Ellen: Most of the awards behind the kewpie (how can you not love kewpies? They’re so cute) are my Howards—the World Fantasy award named after and modeled after a caricature of H.P. Lovecraft created by Gahan Wilson. I’ve received 9 World Fantasy Awards for various anthologies I’ve edited and one special award—professional back in the mid-90s. Currently there are 7 on the armoire (where the kewpies are), one on top of a Japanese box on the floor (that I can look at regularly) and one that I’m still waiting for (since early November—it’s coming by camel from Canada! )

Sherry: What is the appeal of heads, of “parts”?

Ellen: I see them as art objects in and of themselves. No special significance.
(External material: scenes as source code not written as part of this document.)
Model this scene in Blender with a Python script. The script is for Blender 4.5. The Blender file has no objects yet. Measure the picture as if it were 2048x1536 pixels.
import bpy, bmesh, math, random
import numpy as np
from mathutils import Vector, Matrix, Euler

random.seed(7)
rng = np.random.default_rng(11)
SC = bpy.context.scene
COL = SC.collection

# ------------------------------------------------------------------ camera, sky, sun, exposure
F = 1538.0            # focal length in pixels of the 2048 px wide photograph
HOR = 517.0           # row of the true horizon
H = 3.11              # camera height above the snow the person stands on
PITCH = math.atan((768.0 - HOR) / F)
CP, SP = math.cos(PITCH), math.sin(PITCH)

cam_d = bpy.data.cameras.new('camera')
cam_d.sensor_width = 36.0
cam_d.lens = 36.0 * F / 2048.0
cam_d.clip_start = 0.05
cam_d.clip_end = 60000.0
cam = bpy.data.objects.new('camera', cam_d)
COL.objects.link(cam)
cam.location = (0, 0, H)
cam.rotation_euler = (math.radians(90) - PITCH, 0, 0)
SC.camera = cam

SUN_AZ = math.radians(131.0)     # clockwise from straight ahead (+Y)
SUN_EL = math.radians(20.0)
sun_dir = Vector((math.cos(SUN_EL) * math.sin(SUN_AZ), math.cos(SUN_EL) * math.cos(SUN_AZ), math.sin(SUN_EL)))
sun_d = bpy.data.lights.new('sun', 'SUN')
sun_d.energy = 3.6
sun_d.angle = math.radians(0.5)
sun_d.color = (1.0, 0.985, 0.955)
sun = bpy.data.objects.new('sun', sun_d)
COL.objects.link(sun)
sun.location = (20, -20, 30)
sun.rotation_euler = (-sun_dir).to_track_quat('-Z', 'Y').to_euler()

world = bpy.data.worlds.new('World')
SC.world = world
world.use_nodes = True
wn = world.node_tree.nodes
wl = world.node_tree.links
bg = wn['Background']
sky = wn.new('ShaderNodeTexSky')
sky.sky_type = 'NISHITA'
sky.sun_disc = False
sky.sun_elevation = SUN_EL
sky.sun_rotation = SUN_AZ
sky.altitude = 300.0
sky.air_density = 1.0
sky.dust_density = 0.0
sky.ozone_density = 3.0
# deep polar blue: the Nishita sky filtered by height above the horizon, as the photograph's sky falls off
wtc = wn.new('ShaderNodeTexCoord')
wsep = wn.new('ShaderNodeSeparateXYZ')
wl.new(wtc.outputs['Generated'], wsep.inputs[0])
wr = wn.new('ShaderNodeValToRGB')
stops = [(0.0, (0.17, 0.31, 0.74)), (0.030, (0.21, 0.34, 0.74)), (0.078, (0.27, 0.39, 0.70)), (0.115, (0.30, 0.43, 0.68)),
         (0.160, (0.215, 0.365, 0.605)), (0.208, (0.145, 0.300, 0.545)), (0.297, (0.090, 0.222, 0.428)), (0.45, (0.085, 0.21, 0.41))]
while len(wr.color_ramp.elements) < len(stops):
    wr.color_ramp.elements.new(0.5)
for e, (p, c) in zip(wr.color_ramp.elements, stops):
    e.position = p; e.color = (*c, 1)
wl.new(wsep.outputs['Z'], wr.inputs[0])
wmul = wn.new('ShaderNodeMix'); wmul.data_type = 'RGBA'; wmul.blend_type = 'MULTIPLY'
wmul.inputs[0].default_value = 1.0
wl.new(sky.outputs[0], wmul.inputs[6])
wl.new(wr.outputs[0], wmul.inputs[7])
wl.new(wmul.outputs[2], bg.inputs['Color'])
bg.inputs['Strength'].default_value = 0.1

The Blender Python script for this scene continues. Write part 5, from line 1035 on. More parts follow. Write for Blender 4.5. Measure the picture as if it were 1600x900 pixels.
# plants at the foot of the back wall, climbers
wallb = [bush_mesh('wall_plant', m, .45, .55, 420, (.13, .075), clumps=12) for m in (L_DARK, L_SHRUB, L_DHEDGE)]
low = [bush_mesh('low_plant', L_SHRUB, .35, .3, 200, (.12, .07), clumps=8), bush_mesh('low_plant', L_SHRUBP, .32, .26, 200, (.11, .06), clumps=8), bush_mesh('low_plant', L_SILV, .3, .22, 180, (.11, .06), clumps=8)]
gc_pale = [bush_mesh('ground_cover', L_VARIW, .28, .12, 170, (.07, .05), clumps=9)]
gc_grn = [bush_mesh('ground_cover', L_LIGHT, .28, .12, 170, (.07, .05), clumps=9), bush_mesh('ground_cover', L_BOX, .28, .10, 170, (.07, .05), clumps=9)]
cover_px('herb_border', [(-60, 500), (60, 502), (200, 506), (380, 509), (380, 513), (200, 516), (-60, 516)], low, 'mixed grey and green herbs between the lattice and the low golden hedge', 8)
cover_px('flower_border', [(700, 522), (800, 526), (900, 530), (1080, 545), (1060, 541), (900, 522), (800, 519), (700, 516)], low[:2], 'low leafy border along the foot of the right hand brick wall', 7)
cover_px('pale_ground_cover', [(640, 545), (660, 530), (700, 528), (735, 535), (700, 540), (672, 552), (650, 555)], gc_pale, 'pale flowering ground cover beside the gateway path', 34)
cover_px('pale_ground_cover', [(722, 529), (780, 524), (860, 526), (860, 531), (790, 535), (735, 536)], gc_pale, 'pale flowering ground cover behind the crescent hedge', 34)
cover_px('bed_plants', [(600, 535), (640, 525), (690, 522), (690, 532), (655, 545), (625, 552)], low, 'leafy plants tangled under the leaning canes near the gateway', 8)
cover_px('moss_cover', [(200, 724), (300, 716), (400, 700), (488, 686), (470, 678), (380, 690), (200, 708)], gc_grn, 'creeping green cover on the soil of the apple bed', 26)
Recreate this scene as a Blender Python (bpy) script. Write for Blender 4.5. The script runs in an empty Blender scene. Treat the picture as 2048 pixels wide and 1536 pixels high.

Sherry: Well, dang! I was holding out for a long, convulted discussion! Of the many stories and novels you’ve read, do you recall any where the treatment of dolls was especially provocative, unusual or fun?

Ellen: Oh sure. There are lots of doll stories—in fact I’m hoping to edit a doll horror anthology at some point. Ramsey Campbell has written some doll stories: “Magic” by William Goldman, about a ventriloquist and his dummy. Richard Matheson’s story “Fetish,” about a fetish doll that comes to life with murderous consequences (made into a section of a movie as part of the Trilogy of Terror years ago).

Sherry: Why do you think some people are attracted to dolls, and others afraid of them?

Ellen: No idea. It’s never occurred to me that people are afraid of dolls. There are some very creepy baby dolls made to look as close to real babies as possible. I guess I find that kind of disturbing. Clowns now… I’m not afraid of them but I loathe them.

Sherry: What is it with you and dolls, do you think?

Ellen: No idea. I don’t think it’s dolls per se at all. A friend said that almost everything in my apartment has a face…he may be right. I mean not everything, but I do have a lot of critters (not just human dolls) with faces. I’ve got animal critters (the lovely chicken lady, the bunny sculpture on my wall, several other weird animal sculptures by my friend Richard). See here and here. And some gorgeous animal masks by his wife, my friend Mikey.

I also have a life mask of Howard Waldrop that I won in a charity auction many years ago, plus this wonderful bronze dodo by Clee Richerson, who also cast the Shrike for Dan Simmons.

But I don’t feel threatened by any of these things—maybe comforted?

Sherry: Yeah, I think I can see why. Finally, why do you think dolls have such enduring appeal? Is there some deep significance to doll collecting?

Ellen: I don’t think I’m your usual doll collector—I’m not into pretty dolls, just interesting ones. I just enjoy weird stuff.